Wednesday, April 8, 2009

Standing Room Only - a review

"The album that could and should have been," Ernst Jorgensen writes in the booklet accompanying FTD's latest effort Standing Room Only. And he's right. The decision to release Burning Love And Hits From His Movies Vol. 2 instead was both dumb and inexcusable.

But 37 years later FTD aim to put things right. The label's version of Standing Room Only combines the Las Vegas masters from February 1972 with the studio masters recorded the following month. The second CD consists of outtakes from the March studio session.

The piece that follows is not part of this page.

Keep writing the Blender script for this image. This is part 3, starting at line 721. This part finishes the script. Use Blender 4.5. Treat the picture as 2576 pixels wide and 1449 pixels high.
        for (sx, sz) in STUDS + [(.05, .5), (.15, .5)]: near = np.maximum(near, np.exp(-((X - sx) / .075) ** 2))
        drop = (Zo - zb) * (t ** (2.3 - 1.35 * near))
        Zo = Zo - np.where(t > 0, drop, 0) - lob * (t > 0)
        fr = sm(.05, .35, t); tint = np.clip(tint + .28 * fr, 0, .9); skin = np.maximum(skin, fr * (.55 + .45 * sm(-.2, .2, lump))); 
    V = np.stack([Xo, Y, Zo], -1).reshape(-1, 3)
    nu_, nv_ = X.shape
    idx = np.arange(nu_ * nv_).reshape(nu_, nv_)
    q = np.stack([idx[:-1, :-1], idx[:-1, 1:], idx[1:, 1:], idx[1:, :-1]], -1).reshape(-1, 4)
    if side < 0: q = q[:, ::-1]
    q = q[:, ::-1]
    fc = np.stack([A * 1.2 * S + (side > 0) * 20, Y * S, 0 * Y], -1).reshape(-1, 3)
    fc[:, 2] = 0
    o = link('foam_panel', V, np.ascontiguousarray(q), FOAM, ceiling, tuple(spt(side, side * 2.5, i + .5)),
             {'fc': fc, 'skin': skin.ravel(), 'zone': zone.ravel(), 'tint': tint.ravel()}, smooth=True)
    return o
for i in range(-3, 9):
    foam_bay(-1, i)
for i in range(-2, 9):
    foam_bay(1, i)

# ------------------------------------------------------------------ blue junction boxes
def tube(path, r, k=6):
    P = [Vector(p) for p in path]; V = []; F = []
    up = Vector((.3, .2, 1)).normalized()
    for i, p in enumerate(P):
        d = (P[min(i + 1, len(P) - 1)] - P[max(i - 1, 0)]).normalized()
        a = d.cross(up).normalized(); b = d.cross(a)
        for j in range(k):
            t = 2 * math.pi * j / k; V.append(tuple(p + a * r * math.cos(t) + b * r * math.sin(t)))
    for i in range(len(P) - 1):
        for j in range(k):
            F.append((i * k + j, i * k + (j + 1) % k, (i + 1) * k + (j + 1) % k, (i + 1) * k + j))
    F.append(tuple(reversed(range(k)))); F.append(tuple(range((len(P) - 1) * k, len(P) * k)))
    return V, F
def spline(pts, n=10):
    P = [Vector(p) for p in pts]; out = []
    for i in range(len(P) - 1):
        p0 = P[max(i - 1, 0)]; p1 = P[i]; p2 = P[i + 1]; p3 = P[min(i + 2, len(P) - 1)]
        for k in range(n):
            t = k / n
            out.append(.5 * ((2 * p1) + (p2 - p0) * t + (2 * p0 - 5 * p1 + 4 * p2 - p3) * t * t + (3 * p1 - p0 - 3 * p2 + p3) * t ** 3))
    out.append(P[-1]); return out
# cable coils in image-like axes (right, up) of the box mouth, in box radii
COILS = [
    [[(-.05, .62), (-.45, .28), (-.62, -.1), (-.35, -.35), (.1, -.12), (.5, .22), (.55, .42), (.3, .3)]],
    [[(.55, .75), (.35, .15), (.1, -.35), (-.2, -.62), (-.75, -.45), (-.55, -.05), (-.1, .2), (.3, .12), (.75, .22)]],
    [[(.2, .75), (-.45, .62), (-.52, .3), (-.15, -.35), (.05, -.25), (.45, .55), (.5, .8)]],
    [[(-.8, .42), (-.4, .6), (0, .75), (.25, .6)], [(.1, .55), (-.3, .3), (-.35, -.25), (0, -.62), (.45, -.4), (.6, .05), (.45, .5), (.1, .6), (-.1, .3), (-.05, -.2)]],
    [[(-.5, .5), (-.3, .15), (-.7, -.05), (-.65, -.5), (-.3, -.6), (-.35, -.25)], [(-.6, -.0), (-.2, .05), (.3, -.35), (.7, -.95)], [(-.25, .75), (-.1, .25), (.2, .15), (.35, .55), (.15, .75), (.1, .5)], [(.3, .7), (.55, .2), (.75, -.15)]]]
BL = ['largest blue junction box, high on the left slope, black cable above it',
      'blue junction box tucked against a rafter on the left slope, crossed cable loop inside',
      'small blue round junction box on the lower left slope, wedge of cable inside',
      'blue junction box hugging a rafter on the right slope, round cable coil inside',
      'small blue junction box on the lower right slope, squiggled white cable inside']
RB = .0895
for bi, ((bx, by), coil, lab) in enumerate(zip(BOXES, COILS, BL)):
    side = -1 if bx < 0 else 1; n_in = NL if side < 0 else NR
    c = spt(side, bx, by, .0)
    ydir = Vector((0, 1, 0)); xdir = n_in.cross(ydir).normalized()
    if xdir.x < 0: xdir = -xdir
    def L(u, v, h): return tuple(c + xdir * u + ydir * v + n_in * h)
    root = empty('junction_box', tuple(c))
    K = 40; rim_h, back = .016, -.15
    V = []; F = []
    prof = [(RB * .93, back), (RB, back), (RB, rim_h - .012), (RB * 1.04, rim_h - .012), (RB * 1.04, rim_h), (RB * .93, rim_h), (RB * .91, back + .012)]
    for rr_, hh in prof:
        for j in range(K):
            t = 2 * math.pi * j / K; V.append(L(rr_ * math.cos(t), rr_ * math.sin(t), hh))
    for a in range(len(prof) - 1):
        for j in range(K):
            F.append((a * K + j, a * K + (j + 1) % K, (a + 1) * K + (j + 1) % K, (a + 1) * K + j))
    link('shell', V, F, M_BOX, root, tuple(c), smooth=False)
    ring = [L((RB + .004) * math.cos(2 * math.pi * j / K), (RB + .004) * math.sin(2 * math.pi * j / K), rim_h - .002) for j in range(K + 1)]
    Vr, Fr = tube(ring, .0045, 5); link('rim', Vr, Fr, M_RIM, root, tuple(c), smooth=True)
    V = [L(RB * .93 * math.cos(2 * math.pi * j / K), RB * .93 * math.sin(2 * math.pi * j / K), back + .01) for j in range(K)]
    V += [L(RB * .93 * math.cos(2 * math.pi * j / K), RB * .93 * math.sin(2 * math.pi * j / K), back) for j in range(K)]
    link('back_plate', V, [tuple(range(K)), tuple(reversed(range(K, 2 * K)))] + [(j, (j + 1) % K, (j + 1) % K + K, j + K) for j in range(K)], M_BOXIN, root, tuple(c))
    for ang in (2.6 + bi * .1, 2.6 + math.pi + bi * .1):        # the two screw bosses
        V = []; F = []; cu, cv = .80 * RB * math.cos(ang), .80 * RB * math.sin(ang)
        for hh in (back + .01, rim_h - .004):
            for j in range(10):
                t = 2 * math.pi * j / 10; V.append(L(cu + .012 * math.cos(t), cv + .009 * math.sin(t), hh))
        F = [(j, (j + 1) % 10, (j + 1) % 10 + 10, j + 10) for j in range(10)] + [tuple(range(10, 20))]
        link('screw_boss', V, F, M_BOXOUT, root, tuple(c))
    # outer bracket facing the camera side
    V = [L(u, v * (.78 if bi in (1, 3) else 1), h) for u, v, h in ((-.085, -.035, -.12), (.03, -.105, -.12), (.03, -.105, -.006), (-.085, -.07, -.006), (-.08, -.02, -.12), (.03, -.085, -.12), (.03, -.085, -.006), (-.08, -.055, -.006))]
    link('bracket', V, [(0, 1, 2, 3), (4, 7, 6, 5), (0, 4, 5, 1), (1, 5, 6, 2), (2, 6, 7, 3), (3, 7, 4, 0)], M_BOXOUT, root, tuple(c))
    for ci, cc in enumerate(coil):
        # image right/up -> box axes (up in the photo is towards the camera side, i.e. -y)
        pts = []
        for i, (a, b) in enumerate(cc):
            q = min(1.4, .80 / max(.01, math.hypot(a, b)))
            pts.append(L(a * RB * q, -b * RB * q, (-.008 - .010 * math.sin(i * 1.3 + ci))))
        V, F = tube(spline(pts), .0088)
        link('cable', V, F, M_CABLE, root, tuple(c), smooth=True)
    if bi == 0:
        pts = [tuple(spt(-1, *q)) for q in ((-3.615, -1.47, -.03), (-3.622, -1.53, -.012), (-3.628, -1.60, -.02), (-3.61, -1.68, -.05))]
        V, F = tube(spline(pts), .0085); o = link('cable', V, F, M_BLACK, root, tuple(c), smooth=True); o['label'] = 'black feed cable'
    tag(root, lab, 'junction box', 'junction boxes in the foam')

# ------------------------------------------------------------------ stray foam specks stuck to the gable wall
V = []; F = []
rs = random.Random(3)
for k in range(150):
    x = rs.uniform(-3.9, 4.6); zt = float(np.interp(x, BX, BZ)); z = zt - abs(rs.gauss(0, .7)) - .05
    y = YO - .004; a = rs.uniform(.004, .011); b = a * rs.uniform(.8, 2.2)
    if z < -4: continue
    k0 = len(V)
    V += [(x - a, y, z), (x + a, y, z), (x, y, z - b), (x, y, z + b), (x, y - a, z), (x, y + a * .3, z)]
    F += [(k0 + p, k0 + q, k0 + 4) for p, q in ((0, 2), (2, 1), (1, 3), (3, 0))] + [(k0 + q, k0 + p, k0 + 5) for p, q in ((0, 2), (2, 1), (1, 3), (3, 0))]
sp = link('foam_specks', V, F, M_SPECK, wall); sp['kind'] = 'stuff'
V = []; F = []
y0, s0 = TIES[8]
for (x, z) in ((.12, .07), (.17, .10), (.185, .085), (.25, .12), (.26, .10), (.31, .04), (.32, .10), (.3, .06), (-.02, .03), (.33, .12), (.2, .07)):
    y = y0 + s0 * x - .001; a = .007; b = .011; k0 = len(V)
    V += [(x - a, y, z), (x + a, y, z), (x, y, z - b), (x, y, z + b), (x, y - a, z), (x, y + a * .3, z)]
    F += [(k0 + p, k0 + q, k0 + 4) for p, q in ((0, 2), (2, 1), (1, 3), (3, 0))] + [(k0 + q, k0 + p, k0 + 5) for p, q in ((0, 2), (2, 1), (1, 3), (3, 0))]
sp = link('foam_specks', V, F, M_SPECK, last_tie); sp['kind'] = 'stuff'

I for one like the idea of recreating albums that never came out, like Elvis Sings Memphis Tennessee and Standing Room Only. The packaging is first class, with a nicely written text that gives us the story behind the abandoned project (where the reasoning is very similar to my speculations nearly three months ago).

What irritates me is that the content of the original album file recently found isn't shown properly in the booklet, but all over the place on pages 6 and 7. Unfortunately, this is often the case when it comes to documents being reproduced in booklets from FTD, and it's annoying. "The original album file reveals many treasures," says the photo legend on page 14. Well then, show us these treasures in their complete form; fully displayed and readable.

Another strange thing with the booklet is that nearly all of the pictures are live shots from April 1972. Why wasn't more photos from March 1972 used as well as stills from February? Strange, indeed.

When it comes to the contents on disc 1, we've heard the live material on many releases over the last 15 years. First they were issued on The Essential 70's Masters, then on Burning Love and finally on the Live In Las Vegas box set. Still, combining them with the studio material makes for great listening, and I agree with the liner notes that states that the album, if released in 1972, would've provided "a current statement of Elvis and his music" and that it "reminds us where Elvis was at musically in the spring of 1972."

That feeling, unfortunately, vanishes when you reach the bonus songs also recorded live February 1972. Most of them are throwaways, like a sloppy "All Shook Up" and an uninspired "Teddy Bear"/"Don't Be Cruel" medley. The exception being "A Big Hunk O' Love," that I thought was intended for the original album, so why it's listed as a bonus song is anybodies guess.

And returning to strange things, why are so many of the live tracks on disc 1 being faded out so quickly after the ending? "Hound Dog" even starts to fade out during the last notes of the song!

Moving on to the studio outtakes on the second disc, I found them enjoyable to listen to and it's nice to have them all in one place. As you might know, a lot of the outtakes have already been released, the majority on the box set Platinum: A Life In Music and the FTD album 6363 Sunset. Actually, I count only two "new" complete outtakes, they being "Where Do I Go From Here" (take 2) and "Always On My Mind" (take 4).

All the rest of the "previously unreleased" outtakes are incomplete, but at times interesting, nevertheless. My favorite part of the disc is all the takes Elvis spends on "Separate Ways," looking for the right phrasing and tempo of the song. It's obvious the song holds an emotional meaning to Elvis, but at the same time he seems to be in a good mood, lauging along with the band when mistakes are made, for example when he mispronounces the word "realise" in "And it's not to late to realise our mistake."

Conclusion: If you're looking for a lot of unreleased material, you should probably leave Standing Room Only alone. On the other hand, if you've always been curious about "the album that could and should have been" this is an essential buy. Your choice.